## PROBLEM DETAILS
What follows is a listing. Return every line of it exactly.

DATA LINES start

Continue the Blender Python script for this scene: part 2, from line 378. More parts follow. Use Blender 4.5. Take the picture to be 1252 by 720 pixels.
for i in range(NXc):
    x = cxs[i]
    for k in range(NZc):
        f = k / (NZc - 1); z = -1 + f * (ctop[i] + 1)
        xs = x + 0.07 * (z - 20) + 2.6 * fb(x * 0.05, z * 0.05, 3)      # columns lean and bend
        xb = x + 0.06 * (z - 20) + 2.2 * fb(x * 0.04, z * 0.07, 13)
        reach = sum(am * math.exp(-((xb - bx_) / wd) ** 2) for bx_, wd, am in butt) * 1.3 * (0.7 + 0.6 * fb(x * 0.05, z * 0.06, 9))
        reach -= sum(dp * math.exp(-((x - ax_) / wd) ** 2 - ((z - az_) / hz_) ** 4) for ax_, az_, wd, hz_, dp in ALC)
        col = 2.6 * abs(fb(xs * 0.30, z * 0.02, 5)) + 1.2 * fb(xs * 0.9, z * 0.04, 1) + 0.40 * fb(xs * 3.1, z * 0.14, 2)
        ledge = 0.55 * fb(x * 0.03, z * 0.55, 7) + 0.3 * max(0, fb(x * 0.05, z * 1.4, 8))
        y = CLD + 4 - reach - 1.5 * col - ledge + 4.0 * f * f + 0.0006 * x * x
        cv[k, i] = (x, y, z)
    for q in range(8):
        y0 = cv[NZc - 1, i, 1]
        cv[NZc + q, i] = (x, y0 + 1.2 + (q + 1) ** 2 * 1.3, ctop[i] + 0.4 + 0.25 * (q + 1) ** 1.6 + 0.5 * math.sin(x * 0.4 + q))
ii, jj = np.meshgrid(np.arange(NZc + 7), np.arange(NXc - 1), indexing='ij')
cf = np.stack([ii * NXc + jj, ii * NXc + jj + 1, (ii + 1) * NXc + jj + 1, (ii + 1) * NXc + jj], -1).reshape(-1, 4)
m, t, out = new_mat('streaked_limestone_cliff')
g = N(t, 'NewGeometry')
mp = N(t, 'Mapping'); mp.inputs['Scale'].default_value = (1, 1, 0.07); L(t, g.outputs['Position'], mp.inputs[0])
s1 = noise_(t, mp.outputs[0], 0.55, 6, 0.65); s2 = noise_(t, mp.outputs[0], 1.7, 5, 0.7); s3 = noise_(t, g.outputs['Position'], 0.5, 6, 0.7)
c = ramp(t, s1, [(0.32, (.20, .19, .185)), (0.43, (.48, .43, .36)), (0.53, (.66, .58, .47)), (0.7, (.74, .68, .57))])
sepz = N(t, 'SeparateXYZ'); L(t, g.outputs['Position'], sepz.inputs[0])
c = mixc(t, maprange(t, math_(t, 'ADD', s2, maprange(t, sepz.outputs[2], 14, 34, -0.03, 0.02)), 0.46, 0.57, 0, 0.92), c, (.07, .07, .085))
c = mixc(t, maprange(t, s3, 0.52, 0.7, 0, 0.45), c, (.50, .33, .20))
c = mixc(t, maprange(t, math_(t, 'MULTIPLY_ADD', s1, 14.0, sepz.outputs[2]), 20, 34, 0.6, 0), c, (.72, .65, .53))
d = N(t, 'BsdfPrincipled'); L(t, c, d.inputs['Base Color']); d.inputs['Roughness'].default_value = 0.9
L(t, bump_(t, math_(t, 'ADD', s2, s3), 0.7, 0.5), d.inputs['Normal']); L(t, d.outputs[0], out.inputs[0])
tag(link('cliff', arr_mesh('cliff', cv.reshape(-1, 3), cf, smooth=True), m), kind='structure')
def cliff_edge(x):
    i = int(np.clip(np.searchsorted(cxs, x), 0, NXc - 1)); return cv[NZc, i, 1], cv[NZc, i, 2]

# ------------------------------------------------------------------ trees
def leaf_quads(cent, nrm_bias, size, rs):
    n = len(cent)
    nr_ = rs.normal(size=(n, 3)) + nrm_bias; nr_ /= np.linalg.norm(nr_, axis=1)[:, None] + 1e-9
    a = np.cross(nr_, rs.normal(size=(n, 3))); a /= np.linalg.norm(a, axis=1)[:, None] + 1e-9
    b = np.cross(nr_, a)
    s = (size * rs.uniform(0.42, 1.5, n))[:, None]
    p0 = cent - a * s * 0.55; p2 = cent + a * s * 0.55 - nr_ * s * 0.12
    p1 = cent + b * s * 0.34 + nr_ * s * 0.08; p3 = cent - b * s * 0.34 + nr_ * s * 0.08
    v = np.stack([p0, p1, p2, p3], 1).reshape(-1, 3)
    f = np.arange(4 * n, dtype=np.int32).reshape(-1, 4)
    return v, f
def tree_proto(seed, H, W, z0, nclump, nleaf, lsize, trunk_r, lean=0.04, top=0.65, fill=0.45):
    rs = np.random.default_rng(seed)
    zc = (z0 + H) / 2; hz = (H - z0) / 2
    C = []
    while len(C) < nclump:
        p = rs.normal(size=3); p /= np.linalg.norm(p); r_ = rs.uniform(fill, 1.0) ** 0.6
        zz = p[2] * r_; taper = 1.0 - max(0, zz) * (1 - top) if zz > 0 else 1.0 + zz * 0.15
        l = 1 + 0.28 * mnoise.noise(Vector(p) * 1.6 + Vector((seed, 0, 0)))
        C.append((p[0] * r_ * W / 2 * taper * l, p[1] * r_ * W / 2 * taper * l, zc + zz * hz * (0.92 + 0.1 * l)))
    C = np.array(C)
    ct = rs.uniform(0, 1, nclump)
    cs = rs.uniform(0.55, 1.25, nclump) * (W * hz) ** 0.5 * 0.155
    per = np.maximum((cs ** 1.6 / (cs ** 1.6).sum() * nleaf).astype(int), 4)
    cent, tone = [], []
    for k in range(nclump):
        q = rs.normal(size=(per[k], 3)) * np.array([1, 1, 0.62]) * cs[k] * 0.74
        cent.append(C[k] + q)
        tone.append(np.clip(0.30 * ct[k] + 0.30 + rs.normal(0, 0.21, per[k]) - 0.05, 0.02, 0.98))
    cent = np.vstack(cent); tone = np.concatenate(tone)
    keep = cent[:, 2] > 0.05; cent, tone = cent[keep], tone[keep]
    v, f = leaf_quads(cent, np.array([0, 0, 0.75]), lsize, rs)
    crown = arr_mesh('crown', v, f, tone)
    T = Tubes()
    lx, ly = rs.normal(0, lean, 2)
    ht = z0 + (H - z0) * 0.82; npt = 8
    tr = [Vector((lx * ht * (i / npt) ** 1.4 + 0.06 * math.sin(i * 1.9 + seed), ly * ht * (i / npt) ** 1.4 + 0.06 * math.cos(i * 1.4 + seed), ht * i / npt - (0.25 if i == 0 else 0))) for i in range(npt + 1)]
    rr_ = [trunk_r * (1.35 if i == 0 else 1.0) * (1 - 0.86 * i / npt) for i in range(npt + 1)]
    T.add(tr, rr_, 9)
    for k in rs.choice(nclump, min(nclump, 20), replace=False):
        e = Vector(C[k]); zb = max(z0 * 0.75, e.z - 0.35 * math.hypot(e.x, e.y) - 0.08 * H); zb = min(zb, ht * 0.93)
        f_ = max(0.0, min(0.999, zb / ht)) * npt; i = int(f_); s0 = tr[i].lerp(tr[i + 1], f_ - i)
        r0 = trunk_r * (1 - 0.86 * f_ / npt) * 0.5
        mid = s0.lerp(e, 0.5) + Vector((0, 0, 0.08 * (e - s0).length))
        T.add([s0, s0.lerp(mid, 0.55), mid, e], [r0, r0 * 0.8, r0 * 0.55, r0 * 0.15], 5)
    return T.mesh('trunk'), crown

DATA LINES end

## SOLUTION TO THIS TASK
Continue the Blender Python script for this scene: part 2, from line 378. More parts follow. Use Blender 4.5. Take the picture to be 1252 by 720 pixels.
for i in range(NXc):
    x = cxs[i]
    for k in range(NZc):
        f = k / (NZc - 1); z = -1 + f * (ctop[i] + 1)
        xs = x + 0.07 * (z - 20) + 2.6 * fb(x * 0.05, z * 0.05, 3)      # columns lean and bend
        xb = x + 0.06 * (z - 20) + 2.2 * fb(x * 0.04, z * 0.07, 13)
        reach = sum(am * math.exp(-((xb - bx_) / wd) ** 2) for bx_, wd, am in butt) * 1.3 * (0.7 + 0.6 * fb(x * 0.05, z * 0.06, 9))
        reach -= sum(dp * math.exp(-((x - ax_) / wd) ** 2 - ((z - az_) / hz_) ** 4) for ax_, az_, wd, hz_, dp in ALC)
        col = 2.6 * abs(fb(xs * 0.30, z * 0.02, 5)) + 1.2 * fb(xs * 0.9, z * 0.04, 1) + 0.40 * fb(xs * 3.1, z * 0.14, 2)
        ledge = 0.55 * fb(x * 0.03, z * 0.55, 7) + 0.3 * max(0, fb(x * 0.05, z * 1.4, 8))
        y = CLD + 4 - reach - 1.5 * col - ledge + 4.0 * f * f + 0.0006 * x * x
        cv[k, i] = (x, y, z)
    for q in range(8):
        y0 = cv[NZc - 1, i, 1]
        cv[NZc + q, i] = (x, y0 + 1.2 + (q + 1) ** 2 * 1.3, ctop[i] + 0.4 + 0.25 * (q + 1) ** 1.6 + 0.5 * math.sin(x * 0.4 + q))
ii, jj = np.meshgrid(np.arange(NZc + 7), np.arange(NXc - 1), indexing='ij')
cf = np.stack([ii * NXc + jj, ii * NXc + jj + 1, (ii + 1) * NXc + jj + 1, (ii + 1) * NXc + jj], -1).reshape(-1, 4)
m, t, out = new_mat('streaked_limestone_cliff')
g = N(t, 'NewGeometry')
mp = N(t, 'Mapping'); mp.inputs['Scale'].default_value = (1, 1, 0.07); L(t, g.outputs['Position'], mp.inputs[0])
s1 = noise_(t, mp.outputs[0], 0.55, 6, 0.65); s2 = noise_(t, mp.outputs[0], 1.7, 5, 0.7); s3 = noise_(t, g.outputs['Position'], 0.5, 6, 0.7)
c = ramp(t, s1, [(0.32, (.20, .19, .185)), (0.43, (.48, .43, .36)), (0.53, (.66, .58, .47)), (0.7, (.74, .68, .57))])
sepz = N(t, 'SeparateXYZ'); L(t, g.outputs['Position'], sepz.inputs[0])
c = mixc(t, maprange(t, math_(t, 'ADD', s2, maprange(t, sepz.outputs[2], 14, 34, -0.03, 0.02)), 0.46, 0.57, 0, 0.92), c, (.07, .07, .085))
c = mixc(t, maprange(t, s3, 0.52, 0.7, 0, 0.45), c, (.50, .33, .20))
c = mixc(t, maprange(t, math_(t, 'MULTIPLY_ADD', s1, 14.0, sepz.outputs[2]), 20, 34, 0.6, 0), c, (.72, .65, .53))
d = N(t, 'BsdfPrincipled'); L(t, c, d.inputs['Base Color']); d.inputs['Roughness'].default_value = 0.9
L(t, bump_(t, math_(t, 'ADD', s2, s3), 0.7, 0.5), d.inputs['Normal']); L(t, d.outputs[0], out.inputs[0])
tag(link('cliff', arr_mesh('cliff', cv.reshape(-1, 3), cf, smooth=True), m), kind='structure')
def cliff_edge(x):
    i = int(np.clip(np.searchsorted(cxs, x), 0, NXc - 1)); return cv[NZc, i, 1], cv[NZc, i, 2]

# ------------------------------------------------------------------ trees
def leaf_quads(cent, nrm_bias, size, rs):
    n = len(cent)
    nr_ = rs.normal(size=(n, 3)) + nrm_bias; nr_ /= np.linalg.norm(nr_, axis=1)[:, None] + 1e-9
    a = np.cross(nr_, rs.normal(size=(n, 3))); a /= np.linalg.norm(a, axis=1)[:, None] + 1e-9
    b = np.cross(nr_, a)
    s = (size * rs.uniform(0.42, 1.5, n))[:, None]
    p0 = cent - a * s * 0.55; p2 = cent + a * s * 0.55 - nr_ * s * 0.12
    p1 = cent + b * s * 0.34 + nr_ * s * 0.08; p3 = cent - b * s * 0.34 + nr_ * s * 0.08
    v = np.stack([p0, p1, p2, p3], 1).reshape(-1, 3)
    f = np.arange(4 * n, dtype=np.int32).reshape(-1, 4)
    return v, f
def tree_proto(seed, H, W, z0, nclump, nleaf, lsize, trunk_r, lean=0.04, top=0.65, fill=0.45):
    rs = np.random.default_rng(seed)
    zc = (z0 + H) / 2; hz = (H - z0) / 2
    C = []
    while len(C) < nclump:
        p = rs.normal(size=3); p /= np.linalg.norm(p); r_ = rs.uniform(fill, 1.0) ** 0.6
        zz = p[2] * r_; taper = 1.0 - max(0, zz) * (1 - top) if zz > 0 else 1.0 + zz * 0.15
        l = 1 + 0.28 * mnoise.noise(Vector(p) * 1.6 + Vector((seed, 0, 0)))
        C.append((p[0] * r_ * W / 2 * taper * l, p[1] * r_ * W / 2 * taper * l, zc + zz * hz * (0.92 + 0.1 * l)))
    C = np.array(C)
    ct = rs.uniform(0, 1, nclump)
    cs = rs.uniform(0.55, 1.25, nclump) * (W * hz) ** 0.5 * 0.155
    per = np.maximum((cs ** 1.6 / (cs ** 1.6).sum() * nleaf).astype(int), 4)
    cent, tone = [], []
    for k in range(nclump):
        q = rs.normal(size=(per[k], 3)) * np.array([1, 1, 0.62]) * cs[k] * 0.74
        cent.append(C[k] + q)
        tone.append(np.clip(0.30 * ct[k] + 0.30 + rs.normal(0, 0.21, per[k]) - 0.05, 0.02, 0.98))
    cent = np.vstack(cent); tone = np.concatenate(tone)
    keep = cent[:, 2] > 0.05; cent, tone = cent[keep], tone[keep]
    v, f = leaf_quads(cent, np.array([0, 0, 0.75]), lsize, rs)
    crown = arr_mesh('crown', v, f, tone)
    T = Tubes()
    lx, ly = rs.normal(0, lean, 2)
    ht = z0 + (H - z0) * 0.82; npt = 8
    tr = [Vector((lx * ht * (i / npt) ** 1.4 + 0.06 * math.sin(i * 1.9 + seed), ly * ht * (i / npt) ** 1.4 + 0.06 * math.cos(i * 1.4 + seed), ht * i / npt - (0.25 if i == 0 else 0))) for i in range(npt + 1)]
    rr_ = [trunk_r * (1.35 if i == 0 else 1.0) * (1 - 0.86 * i / npt) for i in range(npt + 1)]
    T.add(tr, rr_, 9)
    for k in rs.choice(nclump, min(nclump, 20), replace=False):
        e = Vector(C[k]); zb = max(z0 * 0.75, e.z - 0.35 * math.hypot(e.x, e.y) - 0.08 * H); zb = min(zb, ht * 0.93)
        f_ = max(0.0, min(0.999, zb / ht)) * npt; i = int(f_); s0 = tr[i].lerp(tr[i + 1], f_ - i)
        r0 = trunk_r * (1 - 0.86 * f_ / npt) * 0.5
        mid = s0.lerp(e, 0.5) + Vector((0, 0, 0.08 * (e - s0).length))
        T.add([s0, s0.lerp(mid, 0.55), mid, e], [r0, r0 * 0.8, r0 * 0.55, r0 * 0.15], 5)
    return T.mesh('trunk'), crown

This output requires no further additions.